#### Exercise instructions:
Check every line of the entries for "finishes", and copy the lines that hold it.
──────
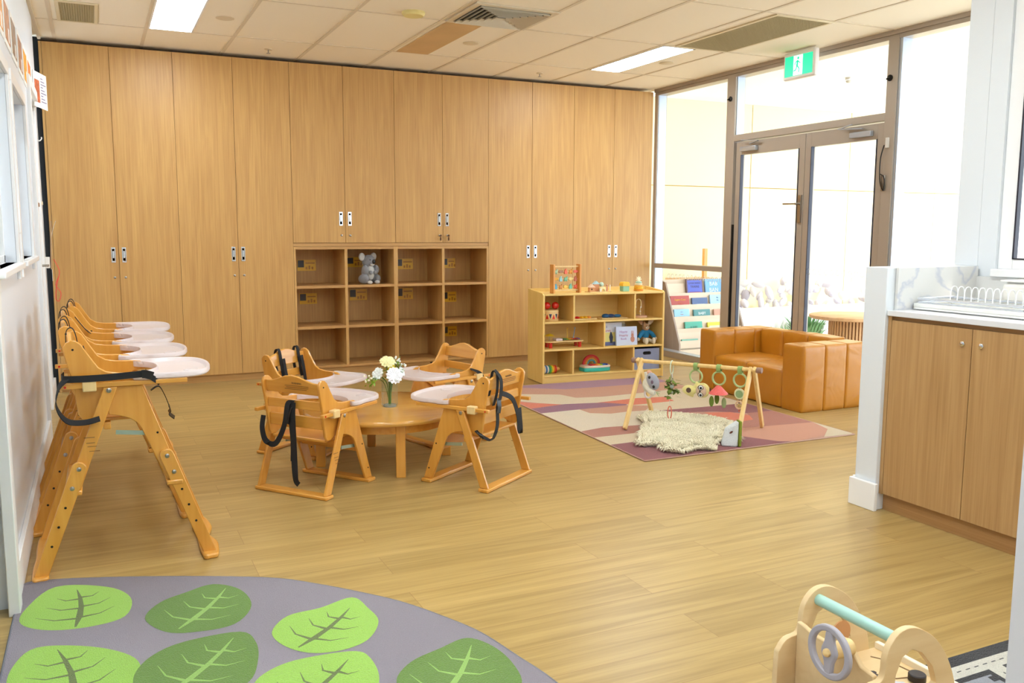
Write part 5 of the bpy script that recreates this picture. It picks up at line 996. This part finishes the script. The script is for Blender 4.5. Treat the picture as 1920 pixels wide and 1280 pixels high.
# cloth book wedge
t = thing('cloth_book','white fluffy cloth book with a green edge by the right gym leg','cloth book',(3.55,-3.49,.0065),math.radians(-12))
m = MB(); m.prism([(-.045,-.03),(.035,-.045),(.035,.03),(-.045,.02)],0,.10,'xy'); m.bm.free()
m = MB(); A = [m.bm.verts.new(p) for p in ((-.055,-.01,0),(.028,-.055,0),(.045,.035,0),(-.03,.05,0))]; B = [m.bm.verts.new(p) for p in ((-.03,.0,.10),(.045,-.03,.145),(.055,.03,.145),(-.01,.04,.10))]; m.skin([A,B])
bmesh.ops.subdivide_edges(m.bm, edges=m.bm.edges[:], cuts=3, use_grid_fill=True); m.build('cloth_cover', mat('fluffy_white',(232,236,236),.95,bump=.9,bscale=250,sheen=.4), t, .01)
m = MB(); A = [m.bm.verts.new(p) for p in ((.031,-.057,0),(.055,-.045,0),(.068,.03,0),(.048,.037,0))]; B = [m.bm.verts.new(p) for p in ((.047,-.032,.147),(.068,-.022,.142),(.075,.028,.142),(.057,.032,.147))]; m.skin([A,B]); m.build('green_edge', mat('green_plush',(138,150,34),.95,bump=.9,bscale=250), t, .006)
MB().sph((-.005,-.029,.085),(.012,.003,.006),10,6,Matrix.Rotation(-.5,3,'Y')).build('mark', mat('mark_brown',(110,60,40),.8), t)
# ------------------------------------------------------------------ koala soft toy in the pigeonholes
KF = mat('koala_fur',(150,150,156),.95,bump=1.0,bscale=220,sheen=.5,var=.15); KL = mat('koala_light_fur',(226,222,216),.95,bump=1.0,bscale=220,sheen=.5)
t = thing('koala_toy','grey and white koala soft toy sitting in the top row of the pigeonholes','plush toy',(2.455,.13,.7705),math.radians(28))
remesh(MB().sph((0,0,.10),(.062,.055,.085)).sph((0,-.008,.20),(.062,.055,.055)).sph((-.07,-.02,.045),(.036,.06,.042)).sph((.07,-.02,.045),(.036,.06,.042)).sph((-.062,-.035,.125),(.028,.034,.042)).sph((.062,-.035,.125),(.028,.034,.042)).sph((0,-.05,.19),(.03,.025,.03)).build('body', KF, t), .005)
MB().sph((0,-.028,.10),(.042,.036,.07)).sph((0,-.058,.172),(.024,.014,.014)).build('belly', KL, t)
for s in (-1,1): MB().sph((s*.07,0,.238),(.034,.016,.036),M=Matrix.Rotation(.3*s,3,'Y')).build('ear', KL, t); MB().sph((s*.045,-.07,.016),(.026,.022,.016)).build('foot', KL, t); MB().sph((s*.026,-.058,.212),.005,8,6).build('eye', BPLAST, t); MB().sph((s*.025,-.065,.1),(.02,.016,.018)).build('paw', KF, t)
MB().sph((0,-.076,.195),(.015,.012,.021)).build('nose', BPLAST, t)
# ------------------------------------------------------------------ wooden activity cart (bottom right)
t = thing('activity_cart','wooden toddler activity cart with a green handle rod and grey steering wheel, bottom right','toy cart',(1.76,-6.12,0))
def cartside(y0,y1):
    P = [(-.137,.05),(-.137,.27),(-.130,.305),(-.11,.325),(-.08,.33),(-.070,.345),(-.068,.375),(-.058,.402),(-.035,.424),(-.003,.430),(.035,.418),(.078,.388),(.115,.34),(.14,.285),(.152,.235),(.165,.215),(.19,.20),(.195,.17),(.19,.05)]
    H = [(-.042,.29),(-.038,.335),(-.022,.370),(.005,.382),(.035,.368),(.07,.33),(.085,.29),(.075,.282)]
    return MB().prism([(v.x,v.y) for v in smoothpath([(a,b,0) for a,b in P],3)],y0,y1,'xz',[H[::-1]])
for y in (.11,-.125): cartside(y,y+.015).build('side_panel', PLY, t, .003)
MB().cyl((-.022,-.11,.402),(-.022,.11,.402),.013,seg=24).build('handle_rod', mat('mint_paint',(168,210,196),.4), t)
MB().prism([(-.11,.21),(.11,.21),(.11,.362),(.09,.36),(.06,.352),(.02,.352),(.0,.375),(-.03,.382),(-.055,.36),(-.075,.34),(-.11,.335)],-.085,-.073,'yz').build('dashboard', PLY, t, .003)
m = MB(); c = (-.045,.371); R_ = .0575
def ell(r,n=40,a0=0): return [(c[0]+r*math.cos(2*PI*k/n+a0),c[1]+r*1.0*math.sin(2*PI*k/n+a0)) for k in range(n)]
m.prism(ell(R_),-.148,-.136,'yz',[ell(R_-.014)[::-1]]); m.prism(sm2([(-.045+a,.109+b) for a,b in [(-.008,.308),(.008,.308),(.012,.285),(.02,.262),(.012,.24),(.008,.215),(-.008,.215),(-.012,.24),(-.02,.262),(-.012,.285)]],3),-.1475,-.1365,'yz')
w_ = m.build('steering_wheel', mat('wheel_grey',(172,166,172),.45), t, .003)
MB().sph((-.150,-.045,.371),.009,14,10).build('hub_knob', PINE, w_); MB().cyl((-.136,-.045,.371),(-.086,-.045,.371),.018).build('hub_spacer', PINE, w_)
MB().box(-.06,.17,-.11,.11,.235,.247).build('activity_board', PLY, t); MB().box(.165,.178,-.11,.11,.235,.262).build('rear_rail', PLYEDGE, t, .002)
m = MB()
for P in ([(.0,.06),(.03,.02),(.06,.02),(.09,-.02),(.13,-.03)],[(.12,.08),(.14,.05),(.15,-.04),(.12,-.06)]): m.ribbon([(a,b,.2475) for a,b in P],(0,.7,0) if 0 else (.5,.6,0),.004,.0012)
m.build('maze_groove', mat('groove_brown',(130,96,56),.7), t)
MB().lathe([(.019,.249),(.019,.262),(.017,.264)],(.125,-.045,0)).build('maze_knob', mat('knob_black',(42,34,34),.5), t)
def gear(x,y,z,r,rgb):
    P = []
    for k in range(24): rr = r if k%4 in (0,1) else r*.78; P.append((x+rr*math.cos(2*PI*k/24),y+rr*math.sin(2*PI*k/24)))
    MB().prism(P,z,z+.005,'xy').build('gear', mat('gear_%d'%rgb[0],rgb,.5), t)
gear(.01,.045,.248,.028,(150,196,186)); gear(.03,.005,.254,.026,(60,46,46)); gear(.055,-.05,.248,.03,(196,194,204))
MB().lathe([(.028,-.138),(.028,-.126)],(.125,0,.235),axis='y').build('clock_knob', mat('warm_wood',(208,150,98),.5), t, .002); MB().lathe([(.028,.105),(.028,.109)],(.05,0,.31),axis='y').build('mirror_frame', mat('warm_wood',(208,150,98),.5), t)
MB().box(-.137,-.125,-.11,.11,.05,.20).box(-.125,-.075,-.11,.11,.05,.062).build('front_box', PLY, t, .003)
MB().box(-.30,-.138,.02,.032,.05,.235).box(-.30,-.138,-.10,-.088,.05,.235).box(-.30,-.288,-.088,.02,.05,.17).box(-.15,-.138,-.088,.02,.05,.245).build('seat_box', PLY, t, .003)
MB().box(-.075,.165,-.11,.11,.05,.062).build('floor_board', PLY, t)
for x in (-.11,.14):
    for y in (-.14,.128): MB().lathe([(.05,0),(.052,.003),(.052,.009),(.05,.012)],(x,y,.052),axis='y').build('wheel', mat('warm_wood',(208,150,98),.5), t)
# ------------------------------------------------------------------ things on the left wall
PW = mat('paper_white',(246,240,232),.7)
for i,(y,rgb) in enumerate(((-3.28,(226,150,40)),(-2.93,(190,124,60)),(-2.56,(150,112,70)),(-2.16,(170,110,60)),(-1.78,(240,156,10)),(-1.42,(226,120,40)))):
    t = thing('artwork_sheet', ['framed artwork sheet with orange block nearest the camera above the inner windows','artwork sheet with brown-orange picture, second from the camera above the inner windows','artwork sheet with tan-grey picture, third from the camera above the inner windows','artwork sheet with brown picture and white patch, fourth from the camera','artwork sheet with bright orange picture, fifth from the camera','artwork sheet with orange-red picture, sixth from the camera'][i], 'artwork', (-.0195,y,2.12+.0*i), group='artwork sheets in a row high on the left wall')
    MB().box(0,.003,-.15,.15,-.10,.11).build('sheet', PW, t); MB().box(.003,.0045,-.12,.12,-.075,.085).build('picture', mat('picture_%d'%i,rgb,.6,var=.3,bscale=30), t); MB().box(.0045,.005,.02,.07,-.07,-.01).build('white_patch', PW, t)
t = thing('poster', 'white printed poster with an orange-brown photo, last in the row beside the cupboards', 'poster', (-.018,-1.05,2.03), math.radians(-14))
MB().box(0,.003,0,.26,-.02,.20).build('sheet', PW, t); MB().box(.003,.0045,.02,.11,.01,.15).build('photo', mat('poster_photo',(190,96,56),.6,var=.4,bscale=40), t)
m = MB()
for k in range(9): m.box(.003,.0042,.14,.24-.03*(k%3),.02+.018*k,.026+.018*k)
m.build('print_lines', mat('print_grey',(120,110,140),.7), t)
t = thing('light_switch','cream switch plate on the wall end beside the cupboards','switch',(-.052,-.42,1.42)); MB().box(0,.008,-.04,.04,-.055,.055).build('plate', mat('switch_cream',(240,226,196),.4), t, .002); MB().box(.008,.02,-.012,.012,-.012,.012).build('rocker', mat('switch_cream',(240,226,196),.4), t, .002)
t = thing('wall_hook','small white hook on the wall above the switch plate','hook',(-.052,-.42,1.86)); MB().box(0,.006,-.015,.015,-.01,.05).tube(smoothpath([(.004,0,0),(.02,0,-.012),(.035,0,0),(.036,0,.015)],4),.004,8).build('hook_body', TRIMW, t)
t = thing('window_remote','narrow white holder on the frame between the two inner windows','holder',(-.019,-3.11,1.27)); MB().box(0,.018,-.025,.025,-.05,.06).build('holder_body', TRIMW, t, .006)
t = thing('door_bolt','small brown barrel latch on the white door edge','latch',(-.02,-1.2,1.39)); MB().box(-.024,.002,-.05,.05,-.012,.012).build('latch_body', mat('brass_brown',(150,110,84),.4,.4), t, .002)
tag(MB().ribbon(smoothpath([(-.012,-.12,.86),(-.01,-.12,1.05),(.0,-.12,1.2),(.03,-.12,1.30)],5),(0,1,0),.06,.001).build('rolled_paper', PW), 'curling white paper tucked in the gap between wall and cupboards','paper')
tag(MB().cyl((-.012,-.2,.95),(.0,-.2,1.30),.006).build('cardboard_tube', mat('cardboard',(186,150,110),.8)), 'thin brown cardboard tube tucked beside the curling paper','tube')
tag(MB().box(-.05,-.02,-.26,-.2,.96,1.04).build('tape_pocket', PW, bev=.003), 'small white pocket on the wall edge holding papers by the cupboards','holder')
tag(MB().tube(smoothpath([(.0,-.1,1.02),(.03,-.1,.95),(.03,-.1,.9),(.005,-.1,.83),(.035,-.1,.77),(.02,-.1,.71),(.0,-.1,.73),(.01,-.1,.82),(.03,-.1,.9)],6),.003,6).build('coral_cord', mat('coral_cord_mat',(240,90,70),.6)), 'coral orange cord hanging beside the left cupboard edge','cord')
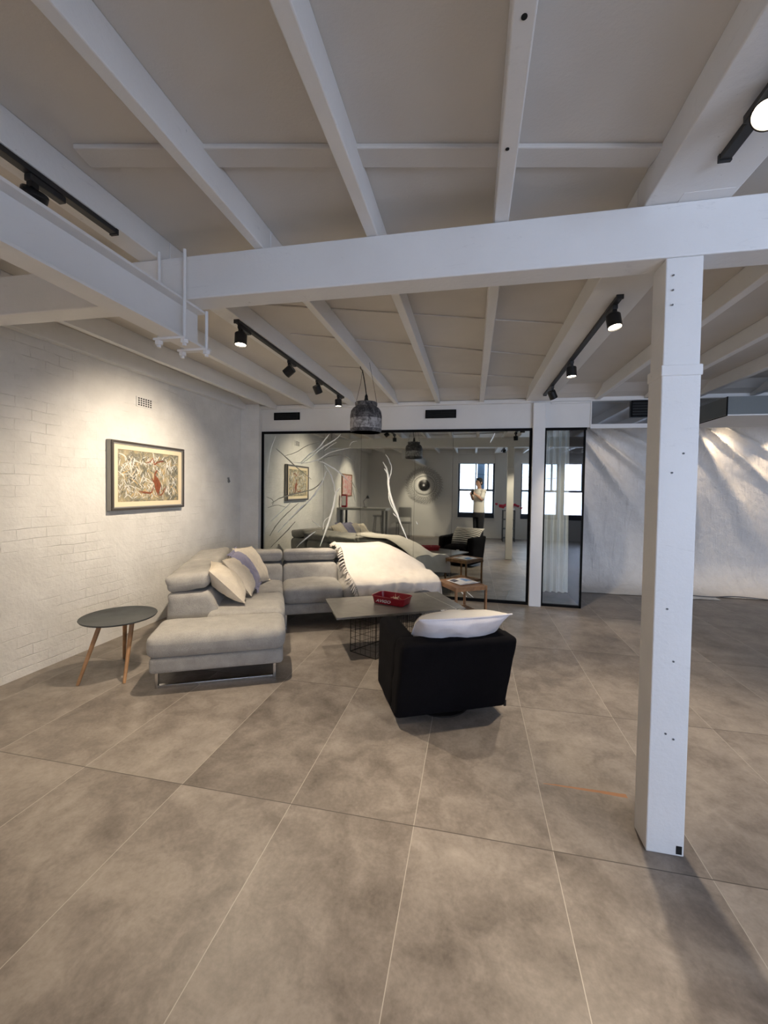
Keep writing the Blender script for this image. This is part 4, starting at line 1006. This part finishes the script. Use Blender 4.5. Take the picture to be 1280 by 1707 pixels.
──────
#### Result:
Write part 5 of the bpy script that recreates this picture. It picks up at line 996. This part finishes the script. The script is for Blender 4.5. Treat the picture as 1920 pixels wide and 1280 pixels high.
Keep writing the Blender script for this image. This is part 4, starting at line 1006. This part finishes the script. Use Blender 4.5. Take the picture to be 1280 by 1707 pixels.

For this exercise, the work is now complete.